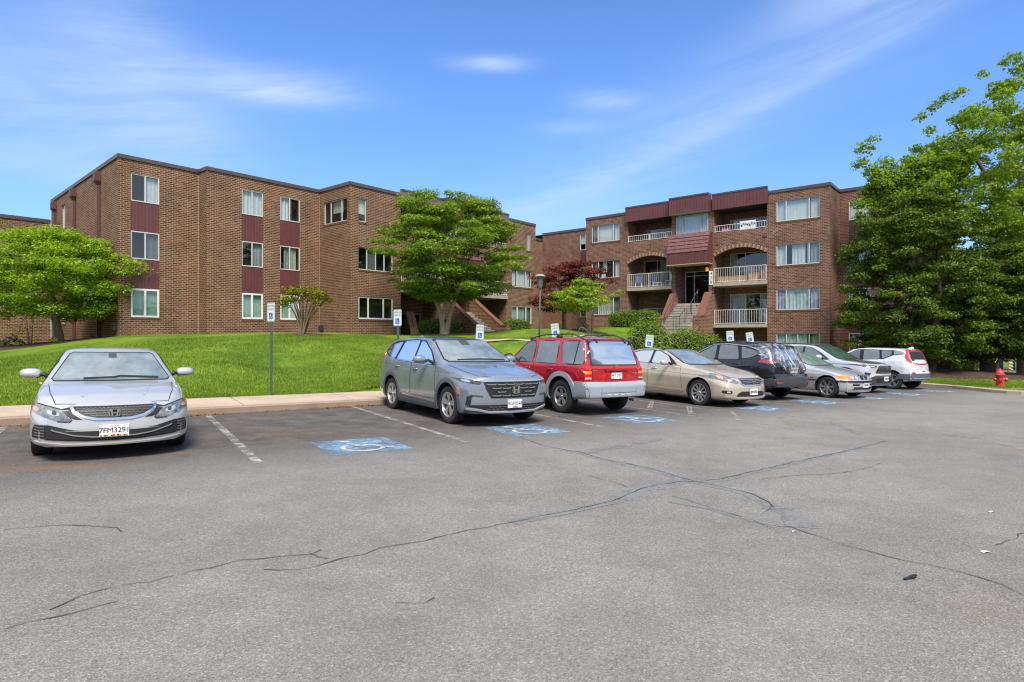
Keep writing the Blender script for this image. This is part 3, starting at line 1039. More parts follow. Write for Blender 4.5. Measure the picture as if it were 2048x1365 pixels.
CR = [
    (zp2([(0, 845), (60, 825), (150, 803), (215, 795), (290, 778), (360, 755), (430, 740), (490, 722)]), 0.011, 'crack at the lower left edge'),
    (zp2([(190, 765), (260, 740), (320, 710), (400, 685), (470, 668), (540, 655), (600, 652), (660, 632), (720, 622), (765, 605), (840, 593), (900, 578), (960, 562), (1040, 558), (1120, 545), (1200, 540), (1250, 535), (1290, 520)]), 0.010, 'long crack on the left half'),
    (zp2([(1050, 600), (1110, 605), (1180, 600), (1250, 590), (1310, 575), (1350, 562), (1400, 550), (1460, 540), (1520, 515), (1600, 500), (1700, 485), (1790, 462), (1870, 440), (1950, 430), (2048, 410)]) +
     zp3([(60, 558), (150, 540), (260, 520), (340, 500), (420, 480), (470, 455), (520, 435), (600, 420), (690, 405), (750, 410), (850, 395), (950, 370), (1050, 350), (1120, 330), (1220, 310), (1320, 290), (1400, 270), (1500, 245)]), 0.012, 'longest crack running from the middle to the right'),
    (zp2([(1240, 535), (1280, 550), (1320, 555)]), 0.008, 'tiny crack spur in the middle'),
    (zp2([(10, 440), (90, 433), (190, 428), (250, 422), (320, 424), (400, 428), (470, 432), (490, 450)]), 0.012, 'crack in front of the silver sedan'),
    (zp2([(1580, 740), (1680, 735), (1740, 712)]), 0.008, 'short crack near the bottom middle'),
    (zp3([(30, 230), (120, 262), (200, 280), (270, 290), (360, 318), (450, 335), (540, 352), (620, 375), (700, 400), (760, 412), (840, 430), (950, 455), (1010, 480), (1050, 510)]), 0.014, 'crack crossing the longest one'),
    (zp3([(640, 465), (700, 480), (780, 510), (860, 535), (940, 555), (1000, 580), (1060, 588), (1120, 592), (1180, 612), (1250, 635), (1330, 665), (1420, 685), (1500, 710), (1600, 730), (1700, 750), (1800, 772), (1880, 795), (1960, 820), (2048, 865)]), 0.012, 'crack running down to the right edge'),
    (zp3([(1040, 500), (1030, 520), (990, 545)]), 0.011, 'short crack joining two long ones'),
    (zp3([(310, 385), (380, 405), (440, 420), (460, 432)]), 0.009, 'hairline crack left of the crossing'),
    (zp3([(2046, 612), (2000, 640), (1940, 665)]), 0.010, 'short crack at the right edge'),
    (zp3([(1000, 400), (1150, 382), (1280, 378), (1400, 360), (1480, 335)]), 0.010, 'faint crack right of the crossing'),
]
for ki, (pix, w, nm) in enumerate(CR):
    pts = dense([GP(*q) for q in pix], 0.09)
    j = [Vector(q) + Vector((RNG.normal(), RNG.normal())) * 0.009 for q in pts]
    tag(ribbon_ground([tuple(q) for q in j], w * .66, plane_z, 0.0050 + .0002 * ki, M_CRACK, 'pavement_crack', jit=0.45), nm, 'crack', 'cracks in the asphalt', 'structure')
for ki, (pix, w, nm) in enumerate(((zp3([(420, 480), (470, 458), (520, 438), (600, 422), (690, 400), (640, 380)]), 0.30, 'pale sealer patch at the crossing'),
                   (zp3([(200, 280), (270, 292), (360, 320), (540, 354), (700, 402), (840, 432), (950, 457), (1050, 512), (1110, 542), (1160, 592)]), 0.20, 'pale sealer band over the crossing crack'),
                   (zp3([(760, 412), (850, 397), (1050, 352), (1220, 312), (1400, 272)]), 0.16, 'pale sealer band toward the right'),
                   (zp3([(640, 485), (780, 512), (940, 558), (1060, 590)]), 0.14, 'pale sealer band on the lower crack'),
                   (zp3([(1060, 512), (1100, 530), (1140, 560), (1165, 592)]), 0.34, 'wide sealer patch on the right'),
                   (zp3([(0, 572), (150, 542), (340, 502), (420, 482)]), 0.15, 'pale sealer band in the middle'),
                   (zp3([(280, 290), (420, 268), (600, 238)]), 0.25, 'pale worn band behind the crossing'))):
    pts = dense([GP(*q) for q in pix], 0.3)
    tag(ribbon_ground(pts, w * .8, plane_z, 0.0018 + .0004 * ki, M_SEAL, 'crack_sealer', jit=0.25), nm, 'sealer patch', 'sealer on the cracks', 'structure')


def leaf_litter():
    n = 5200
    r = -16 + RNG.random(n) * 28
    off = -np.abs(RNG.normal(size=n)) * .10 - .012
    keep = np.sin(r * 1.7) + .6 * np.sin(r * 4.3 + 1) + RNG.normal(size=n) * .5 > -.1
    r, off = r[keep], off[keep]; n = len(r)
    p = 13.28 + 0.085 * (r - 1.5) + off
    X = 0.8319 * r - 0.5550 * p; Y = 0.5550 * r + 0.8319 * p
    Z = -(0.012 * Y + 0.018 * X) + .006 + RNG.random(n) * .018
    th = RNG.random(n) * 6.28; L = .012 + RNG.random(n) * .022; W = L * (.25 + .4 * RNG.random(n))
    c = np.stack([X, Y, Z], 1); T = np.stack([np.cos(th), np.sin(th), RNG.normal(size=n) * .3], 1); B = np.stack([-np.sin(th), np.cos(th), RNG.normal(size=n) * .3], 1)
    v = np.stack([c - T * L[:, None], c + B * W[:, None], c + T * L[:, None], c - B * W[:, None]], 1).reshape(-1, 3)
    me = bpy.data.meshes.new('leaf_litter'); me.from_pydata([tuple(a) for a in v], [], [tuple(range(4 * i, 4 * i + 4)) for i in range(n)])
    me.materials.append(leaf_mat('dry_leaf', (.16, .075, .025), (.28, .135, .04), (.40, .22, .08), .15))
    o = bpy.data.objects.new('leaf_litter', me); COL.objects.link(o)
    tag(o, 'orange brown dry leaf litter along the kerb', 'leaf litter', kind='stuff')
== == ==
__OBJECTIVE__:
Quote the material word for word, dropping any images it holds.

__OUTPUT BELOW__:
Keep writing the Blender script for this image. This is part 3, starting at line 1039. More parts follow. Write for Blender 4.5. Measure the picture as if it were 2048x1365 pixels.
CR = [
    (zp2([(0, 845), (60, 825), (150, 803), (215, 795), (290, 778), (360, 755), (430, 740), (490, 722)]), 0.011, 'crack at the lower left edge'),
    (zp2([(190, 765), (260, 740), (320, 710), (400, 685), (470, 668), (540, 655), (600, 652), (660, 632), (720, 622), (765, 605), (840, 593), (900, 578), (960, 562), (1040, 558), (1120, 545), (1200, 540), (1250, 535), (1290, 520)]), 0.010, 'long crack on the left half'),
    (zp2([(1050, 600), (1110, 605), (1180, 600), (1250, 590), (1310, 575), (1350, 562), (1400, 550), (1460, 540), (1520, 515), (1600, 500), (1700, 485), (1790, 462), (1870, 440), (1950, 430), (2048, 410)]) +
     zp3([(60, 558), (150, 540), (260, 520), (340, 500), (420, 480), (470, 455), (520, 435), (600, 420), (690, 405), (750, 410), (850, 395), (950, 370), (1050, 350), (1120, 330), (1220, 310), (1320, 290), (1400, 270), (1500, 245)]), 0.012, 'longest crack running from the middle to the right'),
    (zp2([(1240, 535), (1280, 550), (1320, 555)]), 0.008, 'tiny crack spur in the middle'),
    (zp2([(10, 440), (90, 433), (190, 428), (250, 422), (320, 424), (400, 428), (470, 432), (490, 450)]), 0.012, 'crack in front of the silver sedan'),
    (zp2([(1580, 740), (1680, 735), (1740, 712)]), 0.008, 'short crack near the bottom middle'),
    (zp3([(30, 230), (120, 262), (200, 280), (270, 290), (360, 318), (450, 335), (540, 352), (620, 375), (700, 400), (760, 412), (840, 430), (950, 455), (1010, 480), (1050, 510)]), 0.014, 'crack crossing the longest one'),
    (zp3([(640, 465), (700, 480), (780, 510), (860, 535), (940, 555), (1000, 580), (1060, 588), (1120, 592), (1180, 612), (1250, 635), (1330, 665), (1420, 685), (1500, 710), (1600, 730), (1700, 750), (1800, 772), (1880, 795), (1960, 820), (2048, 865)]), 0.012, 'crack running down to the right edge'),
    (zp3([(1040, 500), (1030, 520), (990, 545)]), 0.011, 'short crack joining two long ones'),
    (zp3([(310, 385), (380, 405), (440, 420), (460, 432)]), 0.009, 'hairline crack left of the crossing'),
    (zp3([(2046, 612), (2000, 640), (1940, 665)]), 0.010, 'short crack at the right edge'),
    (zp3([(1000, 400), (1150, 382), (1280, 378), (1400, 360), (1480, 335)]), 0.010, 'faint crack right of the crossing'),
]
for ki, (pix, w, nm) in enumerate(CR):
    pts = dense([GP(*q) for q in pix], 0.09)
    j = [Vector(q) + Vector((RNG.normal(), RNG.normal())) * 0.009 for q in pts]
    tag(ribbon_ground([tuple(q) for q in j], w * .66, plane_z, 0.0050 + .0002 * ki, M_CRACK, 'pavement_crack', jit=0.45), nm, 'crack', 'cracks in the asphalt', 'structure')
for ki, (pix, w, nm) in enumerate(((zp3([(420, 480), (470, 458), (520, 438), (600, 422), (690, 400), (640, 380)]), 0.30, 'pale sealer patch at the crossing'),
                   (zp3([(200, 280), (270, 292), (360, 320), (540, 354), (700, 402), (840, 432), (950, 457), (1050, 512), (1110, 542), (1160, 592)]), 0.20, 'pale sealer band over the crossing crack'),
                   (zp3([(760, 412), (850, 397), (1050, 352), (1220, 312), (1400, 272)]), 0.16, 'pale sealer band toward the right'),
                   (zp3([(640, 485), (780, 512), (940, 558), (1060, 590)]), 0.14, 'pale sealer band on the lower crack'),
                   (zp3([(1060, 512), (1100, 530), (1140, 560), (1165, 592)]), 0.34, 'wide sealer patch on the right'),
                   (zp3([(0, 572), (150, 542), (340, 502), (420, 482)]), 0.15, 'pale sealer band in the middle'),
                   (zp3([(280, 290), (420, 268), (600, 238)]), 0.25, 'pale worn band behind the crossing'))):
    pts = dense([GP(*q) for q in pix], 0.3)
    tag(ribbon_ground(pts, w * .8, plane_z, 0.0018 + .0004 * ki, M_SEAL, 'crack_sealer', jit=0.25), nm, 'sealer patch', 'sealer on the cracks', 'structure')


def leaf_litter():
    n = 5200
    r = -16 + RNG.random(n) * 28
    off = -np.abs(RNG.normal(size=n)) * .10 - .012
    keep = np.sin(r * 1.7) + .6 * np.sin(r * 4.3 + 1) + RNG.normal(size=n) * .5 > -.1
    r, off = r[keep], off[keep]; n = len(r)
    p = 13.28 + 0.085 * (r - 1.5) + off
    X = 0.8319 * r - 0.5550 * p; Y = 0.5550 * r + 0.8319 * p
    Z = -(0.012 * Y + 0.018 * X) + .006 + RNG.random(n) * .018
    th = RNG.random(n) * 6.28; L = .012 + RNG.random(n) * .022; W = L * (.25 + .4 * RNG.random(n))
    c = np.stack([X, Y, Z], 1); T = np.stack([np.cos(th), np.sin(th), RNG.normal(size=n) * .3], 1); B = np.stack([-np.sin(th), np.cos(th), RNG.normal(size=n) * .3], 1)
    v = np.stack([c - T * L[:, None], c + B * W[:, None], c + T * L[:, None], c - B * W[:, None]], 1).reshape(-1, 3)
    me = bpy.data.meshes.new('leaf_litter'); me.from_pydata([tuple(a) for a in v], [], [tuple(range(4 * i, 4 * i + 4)) for i in range(n)])
    me.materials.append(leaf_mat('dry_leaf', (.16, .075, .025), (.28, .135, .04), (.40, .22, .08), .15))
    o = bpy.data.objects.new('leaf_litter', me); COL.objects.link(o)
    tag(o, 'orange brown dry leaf litter along the kerb', 'leaf litter', kind='stuff')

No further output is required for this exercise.